## Collected data
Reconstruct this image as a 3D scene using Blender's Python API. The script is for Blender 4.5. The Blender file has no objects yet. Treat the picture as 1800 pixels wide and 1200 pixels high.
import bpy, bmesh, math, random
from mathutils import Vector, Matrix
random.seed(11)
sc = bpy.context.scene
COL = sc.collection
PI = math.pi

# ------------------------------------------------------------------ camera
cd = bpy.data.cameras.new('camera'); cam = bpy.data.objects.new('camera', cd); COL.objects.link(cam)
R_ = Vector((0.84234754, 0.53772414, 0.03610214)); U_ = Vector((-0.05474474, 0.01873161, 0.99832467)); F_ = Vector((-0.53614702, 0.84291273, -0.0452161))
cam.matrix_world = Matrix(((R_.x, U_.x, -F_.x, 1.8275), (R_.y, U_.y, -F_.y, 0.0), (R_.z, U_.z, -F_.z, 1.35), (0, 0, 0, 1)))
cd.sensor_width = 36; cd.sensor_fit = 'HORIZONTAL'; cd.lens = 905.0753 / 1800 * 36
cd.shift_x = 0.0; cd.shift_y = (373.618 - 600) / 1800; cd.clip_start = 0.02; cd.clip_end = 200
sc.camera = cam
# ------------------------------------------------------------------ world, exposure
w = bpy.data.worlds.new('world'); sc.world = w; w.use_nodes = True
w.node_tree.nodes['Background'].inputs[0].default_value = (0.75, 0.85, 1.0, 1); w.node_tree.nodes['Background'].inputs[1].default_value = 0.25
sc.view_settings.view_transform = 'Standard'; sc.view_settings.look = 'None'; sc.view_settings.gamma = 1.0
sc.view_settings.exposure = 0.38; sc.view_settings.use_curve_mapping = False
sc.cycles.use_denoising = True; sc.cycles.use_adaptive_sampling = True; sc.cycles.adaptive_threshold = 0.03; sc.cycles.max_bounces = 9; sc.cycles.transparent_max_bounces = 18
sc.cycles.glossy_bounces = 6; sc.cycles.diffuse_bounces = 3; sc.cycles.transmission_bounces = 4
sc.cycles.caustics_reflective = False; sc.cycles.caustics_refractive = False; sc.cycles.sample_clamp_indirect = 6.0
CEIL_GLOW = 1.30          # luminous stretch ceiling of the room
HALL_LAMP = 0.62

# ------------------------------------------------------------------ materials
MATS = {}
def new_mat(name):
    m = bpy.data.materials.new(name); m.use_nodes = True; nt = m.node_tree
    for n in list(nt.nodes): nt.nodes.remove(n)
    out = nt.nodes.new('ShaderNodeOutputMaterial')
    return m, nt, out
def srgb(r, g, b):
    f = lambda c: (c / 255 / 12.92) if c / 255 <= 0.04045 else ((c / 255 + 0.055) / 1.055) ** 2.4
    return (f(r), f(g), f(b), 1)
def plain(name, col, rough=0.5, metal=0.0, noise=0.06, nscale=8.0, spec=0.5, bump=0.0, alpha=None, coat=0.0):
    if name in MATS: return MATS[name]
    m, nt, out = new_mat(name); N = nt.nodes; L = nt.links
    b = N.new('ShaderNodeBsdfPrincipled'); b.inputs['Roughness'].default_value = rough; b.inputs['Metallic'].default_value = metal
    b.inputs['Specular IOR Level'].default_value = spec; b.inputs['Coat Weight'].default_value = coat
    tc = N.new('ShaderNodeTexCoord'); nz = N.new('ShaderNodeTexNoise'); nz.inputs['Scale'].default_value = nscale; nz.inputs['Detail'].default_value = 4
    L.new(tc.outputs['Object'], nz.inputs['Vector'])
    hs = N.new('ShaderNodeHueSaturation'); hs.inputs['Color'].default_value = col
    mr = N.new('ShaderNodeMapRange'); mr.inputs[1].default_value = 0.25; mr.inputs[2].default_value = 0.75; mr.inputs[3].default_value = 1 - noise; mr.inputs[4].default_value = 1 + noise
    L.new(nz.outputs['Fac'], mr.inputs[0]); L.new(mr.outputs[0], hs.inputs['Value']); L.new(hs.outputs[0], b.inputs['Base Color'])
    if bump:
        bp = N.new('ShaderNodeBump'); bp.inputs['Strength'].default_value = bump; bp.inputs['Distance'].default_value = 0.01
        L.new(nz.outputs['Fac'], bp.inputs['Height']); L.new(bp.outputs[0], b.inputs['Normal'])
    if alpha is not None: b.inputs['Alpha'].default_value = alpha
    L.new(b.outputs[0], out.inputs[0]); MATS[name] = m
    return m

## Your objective
Type out the whole listing above again, exactly as it stands.

## Task output
Reconstruct this image as a 3D scene using Blender's Python API. The script is for Blender 4.5. The Blender file has no objects yet. Treat the picture as 1800 pixels wide and 1200 pixels high.
import bpy, bmesh, math, random
from mathutils import Vector, Matrix
random.seed(11)
sc = bpy.context.scene
COL = sc.collection
PI = math.pi

# ------------------------------------------------------------------ camera
cd = bpy.data.cameras.new('camera'); cam = bpy.data.objects.new('camera', cd); COL.objects.link(cam)
R_ = Vector((0.84234754, 0.53772414, 0.03610214)); U_ = Vector((-0.05474474, 0.01873161, 0.99832467)); F_ = Vector((-0.53614702, 0.84291273, -0.0452161))
cam.matrix_world = Matrix(((R_.x, U_.x, -F_.x, 1.8275), (R_.y, U_.y, -F_.y, 0.0), (R_.z, U_.z, -F_.z, 1.35), (0, 0, 0, 1)))
cd.sensor_width = 36; cd.sensor_fit = 'HORIZONTAL'; cd.lens = 905.0753 / 1800 * 36
cd.shift_x = 0.0; cd.shift_y = (373.618 - 600) / 1800; cd.clip_start = 0.02; cd.clip_end = 200
sc.camera = cam
# ------------------------------------------------------------------ world, exposure
w = bpy.data.worlds.new('world'); sc.world = w; w.use_nodes = True
w.node_tree.nodes['Background'].inputs[0].default_value = (0.75, 0.85, 1.0, 1); w.node_tree.nodes['Background'].inputs[1].default_value = 0.25
sc.view_settings.view_transform = 'Standard'; sc.view_settings.look = 'None'; sc.view_settings.gamma = 1.0
sc.view_settings.exposure = 0.38; sc.view_settings.use_curve_mapping = False
sc.cycles.use_denoising = True; sc.cycles.use_adaptive_sampling = True; sc.cycles.adaptive_threshold = 0.03; sc.cycles.max_bounces = 9; sc.cycles.transparent_max_bounces = 18
sc.cycles.glossy_bounces = 6; sc.cycles.diffuse_bounces = 3; sc.cycles.transmission_bounces = 4
sc.cycles.caustics_reflective = False; sc.cycles.caustics_refractive = False; sc.cycles.sample_clamp_indirect = 6.0
CEIL_GLOW = 1.30          # luminous stretch ceiling of the room
HALL_LAMP = 0.62

# ------------------------------------------------------------------ materials
MATS = {}
def new_mat(name):
    m = bpy.data.materials.new(name); m.use_nodes = True; nt = m.node_tree
    for n in list(nt.nodes): nt.nodes.remove(n)
    out = nt.nodes.new('ShaderNodeOutputMaterial')
    return m, nt, out
def srgb(r, g, b):
    f = lambda c: (c / 255 / 12.92) if c / 255 <= 0.04045 else ((c / 255 + 0.055) / 1.055) ** 2.4
    return (f(r), f(g), f(b), 1)
def plain(name, col, rough=0.5, metal=0.0, noise=0.06, nscale=8.0, spec=0.5, bump=0.0, alpha=None, coat=0.0):
    if name in MATS: return MATS[name]
    m, nt, out = new_mat(name); N = nt.nodes; L = nt.links
    b = N.new('ShaderNodeBsdfPrincipled'); b.inputs['Roughness'].default_value = rough; b.inputs['Metallic'].default_value = metal
    b.inputs['Specular IOR Level'].default_value = spec; b.inputs['Coat Weight'].default_value = coat
    tc = N.new('ShaderNodeTexCoord'); nz = N.new('ShaderNodeTexNoise'); nz.inputs['Scale'].default_value = nscale; nz.inputs['Detail'].default_value = 4
    L.new(tc.outputs['Object'], nz.inputs['Vector'])
    hs = N.new('ShaderNodeHueSaturation'); hs.inputs['Color'].default_value = col
    mr = N.new('ShaderNodeMapRange'); mr.inputs[1].default_value = 0.25; mr.inputs[2].default_value = 0.75; mr.inputs[3].default_value = 1 - noise; mr.inputs[4].default_value = 1 + noise
    L.new(nz.outputs['Fac'], mr.inputs[0]); L.new(mr.outputs[0], hs.inputs['Value']); L.new(hs.outputs[0], b.inputs['Base Color'])
    if bump:
        bp = N.new('ShaderNodeBump'); bp.inputs['Strength'].default_value = bump; bp.inputs['Distance'].default_value = 0.01
        L.new(nz.outputs['Fac'], bp.inputs['Height']); L.new(bp.outputs[0], b.inputs['Normal'])
    if alpha is not None: b.inputs['Alpha'].default_value = alpha
    L.new(b.outputs[0], out.inputs[0]); MATS[name] = m
    return m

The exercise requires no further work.